#### Data segment
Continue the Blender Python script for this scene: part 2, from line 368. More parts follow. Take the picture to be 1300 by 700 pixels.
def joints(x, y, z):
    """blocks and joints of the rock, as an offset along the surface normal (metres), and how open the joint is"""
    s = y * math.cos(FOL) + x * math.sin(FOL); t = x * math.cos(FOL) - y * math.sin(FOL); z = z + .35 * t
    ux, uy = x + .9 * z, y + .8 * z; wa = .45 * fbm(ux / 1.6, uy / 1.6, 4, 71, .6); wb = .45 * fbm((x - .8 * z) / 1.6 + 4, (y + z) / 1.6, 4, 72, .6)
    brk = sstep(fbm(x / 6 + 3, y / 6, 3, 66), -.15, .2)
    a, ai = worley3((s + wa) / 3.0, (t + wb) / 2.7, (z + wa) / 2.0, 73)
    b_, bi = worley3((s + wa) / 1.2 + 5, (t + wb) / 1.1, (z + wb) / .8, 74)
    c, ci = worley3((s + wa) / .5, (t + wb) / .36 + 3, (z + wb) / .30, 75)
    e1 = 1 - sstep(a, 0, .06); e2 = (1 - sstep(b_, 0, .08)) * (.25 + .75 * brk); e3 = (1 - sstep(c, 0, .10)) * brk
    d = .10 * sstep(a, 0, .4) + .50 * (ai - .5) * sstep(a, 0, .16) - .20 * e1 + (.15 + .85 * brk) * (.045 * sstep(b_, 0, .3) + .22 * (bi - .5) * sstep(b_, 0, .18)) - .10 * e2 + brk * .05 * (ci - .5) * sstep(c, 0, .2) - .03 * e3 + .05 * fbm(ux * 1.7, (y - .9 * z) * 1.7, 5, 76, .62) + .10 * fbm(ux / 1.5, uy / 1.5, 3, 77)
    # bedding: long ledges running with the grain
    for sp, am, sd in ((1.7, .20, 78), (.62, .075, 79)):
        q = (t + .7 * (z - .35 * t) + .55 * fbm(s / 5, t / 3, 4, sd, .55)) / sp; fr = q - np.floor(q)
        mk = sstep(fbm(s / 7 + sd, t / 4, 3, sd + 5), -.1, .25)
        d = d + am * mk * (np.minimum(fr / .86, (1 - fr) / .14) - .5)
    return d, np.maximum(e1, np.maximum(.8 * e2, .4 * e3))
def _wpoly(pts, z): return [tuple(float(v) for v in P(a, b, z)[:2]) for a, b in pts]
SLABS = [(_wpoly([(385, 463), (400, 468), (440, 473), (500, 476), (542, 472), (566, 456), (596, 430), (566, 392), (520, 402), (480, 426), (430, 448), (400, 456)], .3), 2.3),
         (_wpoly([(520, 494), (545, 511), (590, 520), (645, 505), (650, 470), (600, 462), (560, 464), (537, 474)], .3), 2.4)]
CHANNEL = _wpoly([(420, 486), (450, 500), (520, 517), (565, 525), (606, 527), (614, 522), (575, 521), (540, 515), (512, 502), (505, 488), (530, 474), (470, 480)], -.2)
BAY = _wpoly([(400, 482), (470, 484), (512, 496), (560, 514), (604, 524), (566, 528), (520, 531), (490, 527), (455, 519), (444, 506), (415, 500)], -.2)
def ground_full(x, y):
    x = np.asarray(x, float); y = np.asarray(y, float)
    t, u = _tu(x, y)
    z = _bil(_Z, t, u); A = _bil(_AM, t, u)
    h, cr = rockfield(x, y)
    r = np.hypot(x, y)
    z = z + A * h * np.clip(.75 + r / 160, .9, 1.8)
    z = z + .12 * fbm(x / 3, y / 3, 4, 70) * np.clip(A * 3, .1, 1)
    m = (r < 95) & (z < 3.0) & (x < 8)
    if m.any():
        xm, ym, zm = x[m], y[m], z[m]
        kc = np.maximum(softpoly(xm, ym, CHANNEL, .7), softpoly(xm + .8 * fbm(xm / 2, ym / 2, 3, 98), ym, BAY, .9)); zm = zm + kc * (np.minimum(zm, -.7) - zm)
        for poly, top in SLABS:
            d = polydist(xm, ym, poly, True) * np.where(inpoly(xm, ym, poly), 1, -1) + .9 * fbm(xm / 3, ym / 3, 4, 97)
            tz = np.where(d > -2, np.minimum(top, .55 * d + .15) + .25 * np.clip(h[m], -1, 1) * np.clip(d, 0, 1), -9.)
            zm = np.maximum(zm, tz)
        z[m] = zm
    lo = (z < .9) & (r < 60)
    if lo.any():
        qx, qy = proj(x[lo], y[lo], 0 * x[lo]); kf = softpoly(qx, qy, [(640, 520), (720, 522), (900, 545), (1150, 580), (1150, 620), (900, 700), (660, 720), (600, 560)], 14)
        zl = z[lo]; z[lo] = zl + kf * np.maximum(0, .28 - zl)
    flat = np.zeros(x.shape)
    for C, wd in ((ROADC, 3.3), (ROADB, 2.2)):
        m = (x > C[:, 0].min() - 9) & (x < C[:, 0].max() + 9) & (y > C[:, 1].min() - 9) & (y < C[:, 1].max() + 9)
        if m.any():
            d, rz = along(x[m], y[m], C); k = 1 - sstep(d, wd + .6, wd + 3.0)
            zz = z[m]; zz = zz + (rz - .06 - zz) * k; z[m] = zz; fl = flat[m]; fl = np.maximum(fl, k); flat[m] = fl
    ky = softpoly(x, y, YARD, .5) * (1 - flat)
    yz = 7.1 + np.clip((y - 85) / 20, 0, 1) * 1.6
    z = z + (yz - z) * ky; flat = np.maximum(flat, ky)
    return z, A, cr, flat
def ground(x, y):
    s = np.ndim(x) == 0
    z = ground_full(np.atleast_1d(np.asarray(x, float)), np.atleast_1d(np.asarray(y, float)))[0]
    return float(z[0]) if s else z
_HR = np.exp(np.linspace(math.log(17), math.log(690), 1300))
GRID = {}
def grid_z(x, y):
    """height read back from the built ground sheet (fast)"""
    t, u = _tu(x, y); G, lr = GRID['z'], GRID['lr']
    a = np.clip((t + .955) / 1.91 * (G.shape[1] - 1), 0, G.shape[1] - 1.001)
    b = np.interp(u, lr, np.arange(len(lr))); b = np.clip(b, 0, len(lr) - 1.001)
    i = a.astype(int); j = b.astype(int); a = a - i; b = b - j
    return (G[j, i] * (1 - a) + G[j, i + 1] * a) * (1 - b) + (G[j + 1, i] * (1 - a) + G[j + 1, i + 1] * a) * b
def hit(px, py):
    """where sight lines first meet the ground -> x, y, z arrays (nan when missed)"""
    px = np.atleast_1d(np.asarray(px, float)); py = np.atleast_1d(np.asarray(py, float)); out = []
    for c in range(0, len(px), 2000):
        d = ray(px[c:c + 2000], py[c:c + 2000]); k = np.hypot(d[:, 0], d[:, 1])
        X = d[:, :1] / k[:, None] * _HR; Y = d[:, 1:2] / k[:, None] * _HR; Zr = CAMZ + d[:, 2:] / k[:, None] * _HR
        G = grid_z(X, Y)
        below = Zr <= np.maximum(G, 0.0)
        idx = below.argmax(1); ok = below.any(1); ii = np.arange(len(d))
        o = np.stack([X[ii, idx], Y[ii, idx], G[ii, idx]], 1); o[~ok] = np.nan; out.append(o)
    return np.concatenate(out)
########
Requirements >>
Among the lines above, count those containing the word "from" and give nothing but the result.

Written answer >>
2